Suzanne Nicolitch, militante socialiste, représente l’antiféminisme d’extrême gauche. Pour elle, le féminisme n’est qu’un mouvement bourgeois, « salonnard et bien pensant » et c’est sur le terrain social qu’il faudrait combattre : « Parler de féminisme sans toucher à la question des classes sociales, c’est bon pour une lectrice des Annales ou du Petit Echo de la Mode. Femmes, le problème ne vous a pas été souvent montré sous son vrai jour. Vous qui voulez vous libérer et libérer ceux qui viendront après vous, comprenez ceci : ce que vous croyez être l’esclavage du sexe n’est au fond qu’une des formes de l’esclavage d’une classe sociale. […] Femmes, ce n’est pas parce que vous êtes femmes que vous souffrez le plus du monde actuel. C’est parce que vous êtes les cellules les plus faibles d’un grand corps social mal organisé ».

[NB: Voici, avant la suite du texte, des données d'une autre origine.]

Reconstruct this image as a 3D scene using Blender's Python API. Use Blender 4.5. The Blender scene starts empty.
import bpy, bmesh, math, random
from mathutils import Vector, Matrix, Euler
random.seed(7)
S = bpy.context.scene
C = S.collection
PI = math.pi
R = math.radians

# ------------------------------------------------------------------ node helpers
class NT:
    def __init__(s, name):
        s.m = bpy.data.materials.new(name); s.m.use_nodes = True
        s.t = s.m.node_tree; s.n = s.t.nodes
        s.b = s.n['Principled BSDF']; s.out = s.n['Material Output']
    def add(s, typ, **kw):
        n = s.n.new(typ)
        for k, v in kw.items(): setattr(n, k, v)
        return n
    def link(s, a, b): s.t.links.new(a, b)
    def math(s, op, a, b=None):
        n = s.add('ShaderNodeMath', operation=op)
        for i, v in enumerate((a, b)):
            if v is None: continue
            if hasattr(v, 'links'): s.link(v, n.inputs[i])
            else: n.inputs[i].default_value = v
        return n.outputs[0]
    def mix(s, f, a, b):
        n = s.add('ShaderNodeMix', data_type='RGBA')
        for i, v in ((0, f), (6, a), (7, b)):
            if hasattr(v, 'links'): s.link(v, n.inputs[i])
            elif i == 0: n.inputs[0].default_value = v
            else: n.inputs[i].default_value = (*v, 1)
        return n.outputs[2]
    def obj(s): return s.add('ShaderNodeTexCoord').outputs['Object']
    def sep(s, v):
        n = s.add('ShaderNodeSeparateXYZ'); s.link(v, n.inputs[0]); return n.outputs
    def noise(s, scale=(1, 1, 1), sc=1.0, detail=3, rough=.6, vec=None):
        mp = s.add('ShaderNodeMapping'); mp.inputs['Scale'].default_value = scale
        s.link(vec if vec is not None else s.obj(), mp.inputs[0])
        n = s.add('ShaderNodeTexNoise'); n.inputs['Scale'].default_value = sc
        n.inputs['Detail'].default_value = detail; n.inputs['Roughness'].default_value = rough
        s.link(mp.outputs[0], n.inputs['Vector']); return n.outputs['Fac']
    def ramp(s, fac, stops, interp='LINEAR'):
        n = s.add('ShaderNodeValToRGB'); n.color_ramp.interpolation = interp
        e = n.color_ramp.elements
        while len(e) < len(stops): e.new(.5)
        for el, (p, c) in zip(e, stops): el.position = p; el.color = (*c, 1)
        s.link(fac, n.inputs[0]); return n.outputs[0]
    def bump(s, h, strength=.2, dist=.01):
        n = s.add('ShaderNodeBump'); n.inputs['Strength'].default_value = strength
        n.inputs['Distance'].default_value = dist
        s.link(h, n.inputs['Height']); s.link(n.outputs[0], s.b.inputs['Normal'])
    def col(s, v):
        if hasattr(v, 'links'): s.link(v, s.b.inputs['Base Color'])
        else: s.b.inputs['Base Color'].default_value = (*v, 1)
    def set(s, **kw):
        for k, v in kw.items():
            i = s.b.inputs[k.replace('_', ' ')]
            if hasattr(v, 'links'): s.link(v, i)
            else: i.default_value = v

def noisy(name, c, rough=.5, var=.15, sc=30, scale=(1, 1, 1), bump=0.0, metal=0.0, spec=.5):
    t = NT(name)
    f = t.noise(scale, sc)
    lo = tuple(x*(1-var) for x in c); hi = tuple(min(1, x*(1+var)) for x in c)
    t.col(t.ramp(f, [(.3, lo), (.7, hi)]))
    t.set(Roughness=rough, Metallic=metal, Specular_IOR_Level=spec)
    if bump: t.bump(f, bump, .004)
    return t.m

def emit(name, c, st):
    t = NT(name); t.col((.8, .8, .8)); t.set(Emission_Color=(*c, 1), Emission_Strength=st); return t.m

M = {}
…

Nous avons gardé pour la fin le chapitre consacré à Maryse Choisy. Bertrand Matot a choisi, pour illustrer son portrait de cette femme étonnante, de larges extraits d’une réponse qu’elle fit en 1927 à une enquête de Fernand Divoire intitulée La Femme émancipée. Réponse bien dans le ton du « suridéalisme », mouvement qu’elle lance à la même époque. Les premiers mots frappent : « Nous courons à l’émancipation comme un païen déçu vers un nouveau Dieu, comme un dilettante blasé vers une volupté inédite, comme un enfant vers un jouet inconnu. Nous revêtons la liberté comme on change de souffrance, comme on abandonne le rythme de ses joies et de ses douleurs passées avec la robe qu’on a portée au printemps, que l’on ne mettra plus, jamais plus… » Le refrain « Nous sommes devenues comme des hommes » rythme sa prose, agrémenté de phrases cinglantes : « Nous voulons à notre tour faire souffrir au lieu de souffrir », « Seulement, nous n’avouons pas que nous nous sommes trompées ». La question du travail des femmes est là aussi prédominante, qui lui fait dire : « Le féminisme n’est pas un remède efficace. C’est souvent un cercle vicieux. »
Malgré tous ces extraits qui pourraient heurter beaucoup aujourd’hui, on peut s’étonner que la plupart de ces femmes soient essentialisées sous le terme d’ « antiféministes », et bien plus encore sous celui, curieux, d’ « antifemmes ». Pour ne parler que de Maryse Choisy, tout son parcours et ses livres relèvent d’une certaine forme de féminisme, qui, certes se permet de faire des reproches à d’autres formes de féminisme, et par exemple à celui porté par celles qu’elle a nommé, avec d’autres, les « précieuses radicales ». D’ailleurs, plusieurs passages de sa réponse à l’enquête de La Femme émancipée se retrouvent, au sein de son roman Mon coeur dans une formule, dans une discussion de salon bourgeois.
Son Manifeste du suridéalisme, de cette même année 1927, est une profession de foi féministe à sa manière : « Nous sommes les femmes du prochain avion. […] Nous ne voulons plus enrôler nos gestes à d’autres gestes. Foin de la prison égalitaire ! Foin des opinions remâchées ! Foin des nivellement imposés ! Foin des préjugés ! Foin des graisses lâches qui envahissent la musculature de l’action ! Le suridéalisme nous servira à sortir de cinq siècles de matière humaine. […] Notre siècle est le siècle de la jeunesse. Mais c’est aussi le siècle de la femme. La civilisation purement masculine est un échec. A la femme de donner le ton, ce qui ne veut pas dire que nous excluons l’homme de nos chansons et de nos assemblées. Nous sommes plus généreuses, plus indulgentes. »
On voit qu’à cette époque, elle est déjà, dans ce qui relève bien du féminisme, pour la « paix des sexes », qu’elle appellera longtemps de livres en livres (cf. La Guerre des sexes).
Bref, Maryse Choisy n’est pas antiféministe, et encore moins antifemme.
Bertrand Matot, ceci dit, n’affirme pas exactement le contraire, concernant toutes ces femmes oubliées qui se sont opposées au mouvement féministe : derrière ces débats, il discerne des femmes « passionn[ées], avant tout, pour la question de l’identité sexuelle », d’où le sous-titre à son anthologie, aux sources inattendues du genre.